Qu’importe de quel bras Dieu daigne se servir ?

À ces réflexions, on peut enjoindre une autre non moins importante, et faite pour servir de leçon à tous les religieux qui seraient tentés de ressembler aux jésuites. Si ces pères eussent été assez raisonnables pour borner la considération de la Société à celle qu’elle pouvait tirer des sciences et des lettres, cette considération aurait été plus solide, moins enviée et plus durable. C’est l’esprit d’intrigue et d’ambition qu’ils ont montré, ce sont les vexations qu’ils ont exercées, c’est en un mot leur puissance énorme (ou crue telle), et surtout l’insolence qu’ils y joignaient qui les a perdus. On ne saurait croire jusqu’à quel point ils avaient porté l’audace dans ces derniers temps ; voici un trait assez récent qui achèvera de les faire connaître.
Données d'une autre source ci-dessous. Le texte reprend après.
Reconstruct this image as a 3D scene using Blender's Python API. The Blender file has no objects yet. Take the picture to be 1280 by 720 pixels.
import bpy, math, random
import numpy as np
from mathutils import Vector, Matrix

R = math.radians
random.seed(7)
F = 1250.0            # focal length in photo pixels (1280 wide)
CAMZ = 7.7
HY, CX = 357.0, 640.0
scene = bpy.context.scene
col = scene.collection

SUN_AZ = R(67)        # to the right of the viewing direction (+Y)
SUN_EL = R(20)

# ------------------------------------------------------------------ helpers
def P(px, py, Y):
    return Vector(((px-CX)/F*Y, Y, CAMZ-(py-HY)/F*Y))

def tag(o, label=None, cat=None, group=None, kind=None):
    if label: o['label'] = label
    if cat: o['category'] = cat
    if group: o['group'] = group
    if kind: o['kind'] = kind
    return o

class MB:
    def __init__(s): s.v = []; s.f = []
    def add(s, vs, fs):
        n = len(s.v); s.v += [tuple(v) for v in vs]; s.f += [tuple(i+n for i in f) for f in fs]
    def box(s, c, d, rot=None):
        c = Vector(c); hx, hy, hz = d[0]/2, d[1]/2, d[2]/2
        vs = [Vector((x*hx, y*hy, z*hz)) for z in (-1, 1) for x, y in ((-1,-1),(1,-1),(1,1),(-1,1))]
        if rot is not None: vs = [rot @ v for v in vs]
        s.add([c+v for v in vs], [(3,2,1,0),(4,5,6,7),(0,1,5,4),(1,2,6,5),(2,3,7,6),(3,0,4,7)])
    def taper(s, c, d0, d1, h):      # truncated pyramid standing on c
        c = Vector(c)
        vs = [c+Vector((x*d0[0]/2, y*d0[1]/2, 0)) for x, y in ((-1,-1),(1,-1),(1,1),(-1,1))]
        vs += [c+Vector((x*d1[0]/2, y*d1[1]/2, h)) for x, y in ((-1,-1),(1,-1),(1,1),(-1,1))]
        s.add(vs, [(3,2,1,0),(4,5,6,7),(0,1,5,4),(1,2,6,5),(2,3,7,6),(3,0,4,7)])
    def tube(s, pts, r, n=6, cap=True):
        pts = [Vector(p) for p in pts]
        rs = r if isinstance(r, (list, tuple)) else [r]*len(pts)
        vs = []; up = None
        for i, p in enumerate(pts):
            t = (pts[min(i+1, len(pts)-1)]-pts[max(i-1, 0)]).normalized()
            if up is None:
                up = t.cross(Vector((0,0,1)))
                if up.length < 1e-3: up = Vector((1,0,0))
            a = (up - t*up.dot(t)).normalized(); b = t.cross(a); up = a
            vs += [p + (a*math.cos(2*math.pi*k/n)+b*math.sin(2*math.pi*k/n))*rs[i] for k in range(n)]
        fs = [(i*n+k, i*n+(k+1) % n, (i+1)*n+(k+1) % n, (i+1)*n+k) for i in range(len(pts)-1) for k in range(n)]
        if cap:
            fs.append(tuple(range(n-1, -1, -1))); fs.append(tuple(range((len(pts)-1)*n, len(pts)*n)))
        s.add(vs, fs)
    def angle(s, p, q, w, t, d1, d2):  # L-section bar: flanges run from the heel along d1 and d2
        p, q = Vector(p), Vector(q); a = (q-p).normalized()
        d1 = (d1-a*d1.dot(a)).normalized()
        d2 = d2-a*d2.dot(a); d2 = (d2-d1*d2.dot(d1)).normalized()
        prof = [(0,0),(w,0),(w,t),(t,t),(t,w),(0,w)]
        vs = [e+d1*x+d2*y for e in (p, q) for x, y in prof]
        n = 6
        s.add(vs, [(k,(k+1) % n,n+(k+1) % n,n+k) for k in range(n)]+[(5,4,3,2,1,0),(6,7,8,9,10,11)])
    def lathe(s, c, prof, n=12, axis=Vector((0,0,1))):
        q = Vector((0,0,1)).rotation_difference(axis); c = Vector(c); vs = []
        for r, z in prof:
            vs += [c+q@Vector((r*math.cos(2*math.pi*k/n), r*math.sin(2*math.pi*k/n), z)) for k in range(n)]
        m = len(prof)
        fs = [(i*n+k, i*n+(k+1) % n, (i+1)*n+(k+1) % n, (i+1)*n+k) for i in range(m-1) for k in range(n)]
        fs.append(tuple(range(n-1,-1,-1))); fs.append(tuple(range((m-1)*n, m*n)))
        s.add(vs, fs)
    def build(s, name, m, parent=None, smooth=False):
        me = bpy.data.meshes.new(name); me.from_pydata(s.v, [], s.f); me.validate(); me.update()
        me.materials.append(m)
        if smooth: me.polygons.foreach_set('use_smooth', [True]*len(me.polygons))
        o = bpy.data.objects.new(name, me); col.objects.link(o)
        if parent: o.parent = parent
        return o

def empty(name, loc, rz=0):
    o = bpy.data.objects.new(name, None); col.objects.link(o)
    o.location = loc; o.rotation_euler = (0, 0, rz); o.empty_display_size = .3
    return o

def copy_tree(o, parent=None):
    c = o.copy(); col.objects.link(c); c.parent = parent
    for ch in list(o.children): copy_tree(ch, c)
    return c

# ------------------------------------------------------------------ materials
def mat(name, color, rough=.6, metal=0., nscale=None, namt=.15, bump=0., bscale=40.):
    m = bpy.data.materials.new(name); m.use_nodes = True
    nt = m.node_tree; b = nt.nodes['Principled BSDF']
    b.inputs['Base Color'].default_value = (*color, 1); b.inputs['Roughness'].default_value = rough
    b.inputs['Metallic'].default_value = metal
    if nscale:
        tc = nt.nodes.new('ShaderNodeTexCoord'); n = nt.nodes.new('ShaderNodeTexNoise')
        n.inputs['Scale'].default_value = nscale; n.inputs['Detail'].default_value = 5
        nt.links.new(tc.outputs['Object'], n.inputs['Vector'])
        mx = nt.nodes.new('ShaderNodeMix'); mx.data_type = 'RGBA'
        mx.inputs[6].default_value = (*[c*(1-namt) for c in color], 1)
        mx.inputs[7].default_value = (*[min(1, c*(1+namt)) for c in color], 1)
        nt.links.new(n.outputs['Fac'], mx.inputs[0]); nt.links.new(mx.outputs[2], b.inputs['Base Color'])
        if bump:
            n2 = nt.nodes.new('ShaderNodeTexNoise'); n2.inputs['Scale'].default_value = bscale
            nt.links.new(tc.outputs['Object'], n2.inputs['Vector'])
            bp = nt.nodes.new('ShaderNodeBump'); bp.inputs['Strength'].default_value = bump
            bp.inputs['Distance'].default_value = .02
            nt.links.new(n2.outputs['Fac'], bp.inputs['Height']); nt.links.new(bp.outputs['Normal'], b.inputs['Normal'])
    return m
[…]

Benoît xiv, au commencement de son pontificat, accepta la dédicace d’un ouvrage que le père Norbert, capucin, avait fait contre les jésuites car ils étaient parvenus à armer contre eux jusqu’aux capucins : Tu quoque Brute[1], s’écriait à cette occasion un fameux satirique ! Le pape cru pouvoir permettre à Norbert de rester à Rome sous sa protection. Il n’en eut pas le crédit ; les jésuites firent si bien par leurs manœuvres, qu’ils parvinrent à chasser le capucin non seulement des États du pape, mais même de tous les États catholiques ; il fut obligé de se réfugier à Londres, et ne trouva qu’en 1759 un asile en Portugal lorsque la Société en fut expulsée ; il eut la satisfaction, comme il le raconte lui-même, d’assister au supplice de Malagrida, et de dire la messe pour le repos de son âme, tandis qu’on achevait de brûler son corps.

  1. Et toi aussi, mon cher Brutus ! On assure que le satirique donnait au mot brute une interprétation plus maligne que nous ne prétendons pas approuver.